Section 1: This section of the questionnaire aims to collect demographic data of the owner-manager and the small business. It contains gender, qualification, experience, years in business, size, business legal status and industrial sector. This has allowed assessing the extent to which firm’s and owner-managers’ characteristics has influenced access to bank finance.

Section 2: This section deals with bank financing issues and is designed to help identify the barriers faced by Manufacturing SMEs in raising bank loan. This section also asks question relating to financing preferences of owner-managers.

3.5 Pilot -Testing

The interview schedule as well as the questionnaire is based on an extensive review of the literature and through consultations with owner-managers and other key stakeholders involved with the small business such as SMEDA and DBM. Prior to finalising the instrument, a pilot test was carried out with four small enterprises. As for the interview, DBM was visited to test the questions. The results of the pilot study were helpful in refining the survey instrument and to reduce the possible impact of apparently ambiguous questions or questions which appeared to be sensitive or difficult to answer.

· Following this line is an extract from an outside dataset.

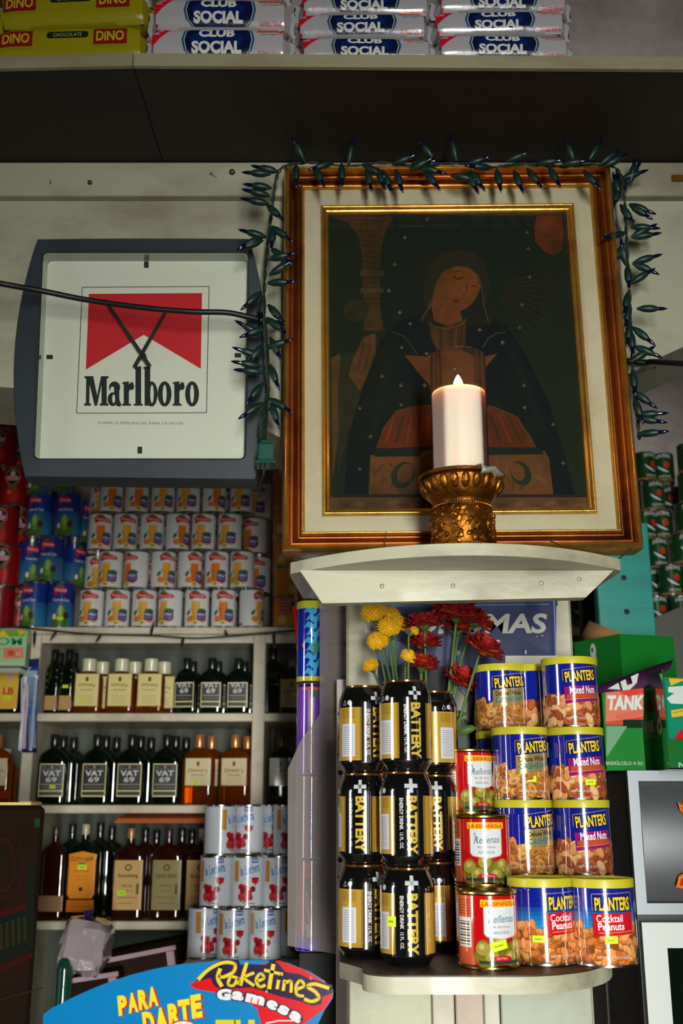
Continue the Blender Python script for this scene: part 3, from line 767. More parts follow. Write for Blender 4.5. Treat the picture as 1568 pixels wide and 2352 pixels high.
# the print itself: a plain generic veiled figure in a dark robe
a = Art(); pa = a
def pc(r, g, b):
    k = .62 if max(r, g, b) < 100 else .64
    return C(r*k, g*k, b*k)
a.rect(735, 465, 1375, 1190, pc(58, 66, 42))
a.rect(750, 1139, 1372, 1190, pc(140, 98, 62)); a.rect(735, 465, 1330, 494, pc(104, 92, 58)); a.poly([(1290, 480), (1306, 480), (1372, 1180), (1352, 1180)], pc(96, 88, 56))
a.rect(762, 1139, 1354, 1142, pc(60, 44, 30))
for k in range(16): a.ell(790+36*k+RN.uniform(-10, 10), 1158+RN.uniform(-6, 6), 16, 6, pc(158, 112, 74) if k % 2 else pc(120, 84, 56), RN.uniform(-.4, .4))
a.poly([(752, 494), (1296, 494), (1350, 1139), (765, 1139)], pc(52, 62, 44))
a.poly([(865, 494), (1230, 494), (1240, 740), (1160, 820), (900, 800), (866, 700)], pc(44, 58, 46))
# masonry column with arch at left
a.poly([(760, 497), (905, 497), (885, 530), (874, 575), (872, 700), (880, 760), (835, 760), (834, 660), (832, 590), (822, 540), (800, 512)], pc(112, 80, 38))
for k in range(17): a.line([(806+min(k, 3)*8, 505+k*12), (880-min(k, 4)*1.5, 507+k*12)], 1.6, pc(78, 58, 32))
for k in range(16): x = 842+(k % 2)*16; a.line([(x, 506+k*12), (x, 517+k*12)], 1.4, pc(82, 60, 34)); a.line([(x+17, 506+k*12), (x+17, 517+k*12)], 1.4, pc(82, 60, 34))
a.rect(826, 622, 882, 634, pc(118, 92, 52)); a.rect(828, 662, 880, 674, pc(118, 92, 52))
# quiet drapery shapes at left (plain cloth, no figure)
a.poly([(772, 830), (800, 812), (842, 800), (868, 770), (860, 850), (835, 900), (800, 1000), (775, 1090)], pc(76, 74, 46))
a.poly([(835, 775), (862, 765), (862, 830), (826, 898), (800, 862), (812, 820)], pc(146, 94, 50)); a.line([(836, 790), (822, 850)], 4, pc(112, 76, 44)); a.line([(850, 790), (838, 850)], 4, pc(112, 76, 44))
a.poly([(760, 822), (782, 812), (775, 900), (778, 1000), (764, 1100)], pc(128, 92, 52)); a.ell(818, 712, 30, 26, pc(84, 74, 46)); a.ell(812, 720, 24, 20, pc(92, 78, 48))
# soft rays and a warm patch
for k in range(11):
    an = -.35 + k*.14; a.line([(1130+30*math.cos(an), 660+30*math.sin(an)), (1150+125*math.cos(an), 665+125*math.sin(an))], 3, pc(84, 66, 38))
a.poly([(1232, 496), (1290, 496), (1294, 540), (1290, 575), (1268, 588), (1246, 575), (1228, 555), (1226, 525)], pc(158, 74, 32)); a.ell(1260, 530, 22, 26, pc(168, 82, 36))
# robe
rb = pc(30, 40, 44)
a.poly([(968, 720), (910, 740), (870, 790), (830, 900), (800, 1000), (790, 1136), (1320, 1136), (1295, 1040), (1262, 930), (1210, 820), (1165, 750), (1110, 715), (1040, 700)], rb)
a.poly([(885, 800), (868, 880), (850, 1000), (868, 1000), (890, 900), (905, 820)], pc(34, 48, 48)); a.poly([(1180, 800), (1240, 940), (1262, 1010), (1240, 1000), (1205, 900), (1168, 810)], pc(34, 48, 48))
# veil
a.poly([(968, 735), (962, 690), (960, 650), (968, 610), (990, 582), (1030, 570), (1075, 574), (1110, 596), (1130, 640), (1136, 700), (1132, 745), (1090, 750), (1000, 752)], pc(56, 54, 38))
a.poly([(985, 722), (978, 670), (990, 625), (1015, 603), (1060, 598), (1095, 615), (1112, 655), (1114, 712), (1060, 745), (1005, 745)], pc(44, 54, 44))
# face and neck, bent to the right
a.ell(1052, 655, 50, 66, pc(166, 96, 44), .42, 26); a.poly([(990, 700), (1000, 668), (1030, 690), (1056, 712), (1062, 738), (1030, 750), (996, 738)], pc(170, 98, 46))
a.ell(1064, 640, 34, 46, pc(176, 104, 50), .42); a.line([(1040, 636), (1052, 642), (1066, 636)], 3, pc(84, 50, 24)); a.line([(1082, 656), (1092, 660)], 2.5, pc(84, 50, 24))
a.line([(1072, 648), (1070, 674), (1062, 680)], 2.5, pc(122, 66, 28)); a.ell(1046, 692, 9, 3.5, pc(140, 54, 30), .3); a.line([(1036, 626), (1054, 622), (1068, 628)], 2, pc(110, 66, 30))
a.ell(1028, 684, 14, 18, pc(172, 100, 46), .3)
a.poly([(975, 700), (972, 650), (984, 612), (1010, 585), (1045, 574), (1085, 582), (1112, 606), (1126, 650), (1120, 690), (1108, 700), (1106, 660), (1096, 632), (1076, 616), (1046, 612), (1020, 622), (1004, 645), (996, 675), (986, 712)], pc(70, 66, 46))
a.line([(986, 712), (996, 675), (1004, 645), (1020, 622), (1046, 612), (1076, 616), (1096, 632), (1106, 660), (1110, 700), (1122, 742)], 3, pc(128, 92, 54)); a.line([(966, 738), (980, 715), (990, 690)], 4, pc(120, 84, 50))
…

3.6 Validity and Reliability

The data collection spans over a month and visit to some participants have increased the validity. Furthermore, the approach to pilot testing in itself is a way of ensuring content validity (Litwin, 1995). The interviews have also proved to be a valuable means.

On the other hand, reliability is defined as the consistency of measuring device (Spector, 1981). This was achieved by careful attention to wording used in the survey, multiple questions types and as many closed questions. Reliability of the interview was tested by asking the interviewees to confirm the summary made on the fact sheet.

3.7 Analysis

The data was analysed using the Statistical Package for Social Sciences (SPSS) version 20 applying non-parametric tests. Mann-Whitney and Kruskal-Wallis tests and chi-square tests were used for ordinal and nominal variables respectively.

3.8 Variables used in the study

The dependent and independent variables used in the study are shown in Appendix C.

3.9 Limitations of the study

There are several factors which possibly restrict the conclusions which may be drawn and the generalization of the results. Most of the SMEs contacted were no longer doing business and also most of the number dialled were no longer in use or switched off. It is to be pointed out that the Mauritian business community is not used to this kind of survey. Many owner managers flatly refused to participate for fear of disclosure of confidential information. Hence, only limited information was available making it difficult for analysis. Finally, the study has all the weaknesses of a survey. For example, the respondents could be influenced by their perception of what seems to be a desirable response rather than stating the actual attitudes. As for the interview, it was difficult to get access to banks. Hence, this was only possible through networking.


[1] The industry groups include Chemical, Rubber and Plastics (CRP); Metal Products (MP); Paper, Products and Printing (PPP); Jewellery (JW); Leather and Garments (LG); Handicrafts, Pottery and Ceramics (HPC), Wood and Furniture (WF) and Food and Beverages (FB).